Over the last five years there has been a war going on right in the air around us that you may not have noticed. While companies like Clear Channel have been quietly consolidating power in the radio spectrum all across the country, low-power FM stations, musicians and pirates of all kinds have been fighting for their right to broadcast at the FCC.
The new terminology for these low-power, local radio stations is called “Localism.” The FCC has setup a task force where you can read some of the dry descriptions of the battle.
Many of our friends over at the FMC (the Future of Music Coalition) have been filing interesting briefs on behalf of those voices that are lost in the monopolization of the public airwaves.

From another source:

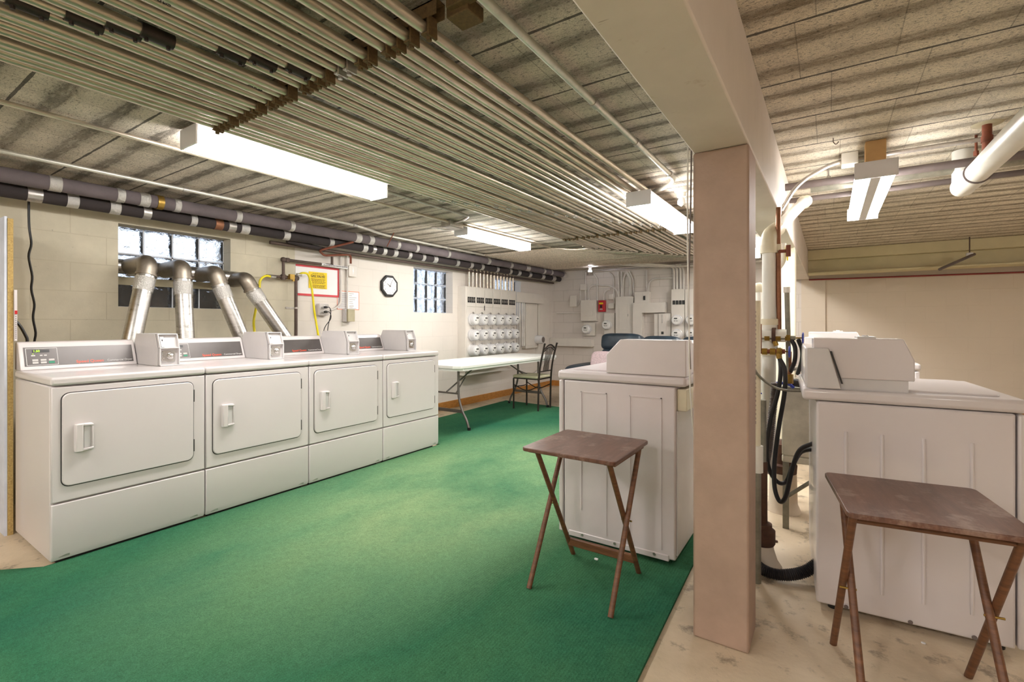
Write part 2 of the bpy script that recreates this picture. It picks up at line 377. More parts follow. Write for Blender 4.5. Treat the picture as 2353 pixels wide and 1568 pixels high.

On January 3, FMC, AFTRA, AFM, the Recording Academy and the Recording Artists’ Coalition filed joint reply comments at the FCC on localism in broadcasting. In this filing, the musicians’ groups focused on three areas in which the Commission sought input, and which broadcasters and citizens filed comments:
• Local musicians’ concerns about local programming and access to radio;
• The existence and impact of “pay for play” business practices; and
• The domination of centralized programming masquerading as local programming through such developments as voice-tracking.Our filing included excerpts of comments filed by citizens, broadcasters, on-air talent and musicians, many of which articulated the problems of localism and access to local radio on a very personal and concrete level.
In addition to these points, the recording artist groups repeated at the outset – media ownership matters. It is simply impossible to discuss how to promote localism without consideration of the consolidated ownership patterns emerging throughout this country.
Now that Chairman Powell is stepping down the whole future of broadcasting is up in the air again (no pun intended).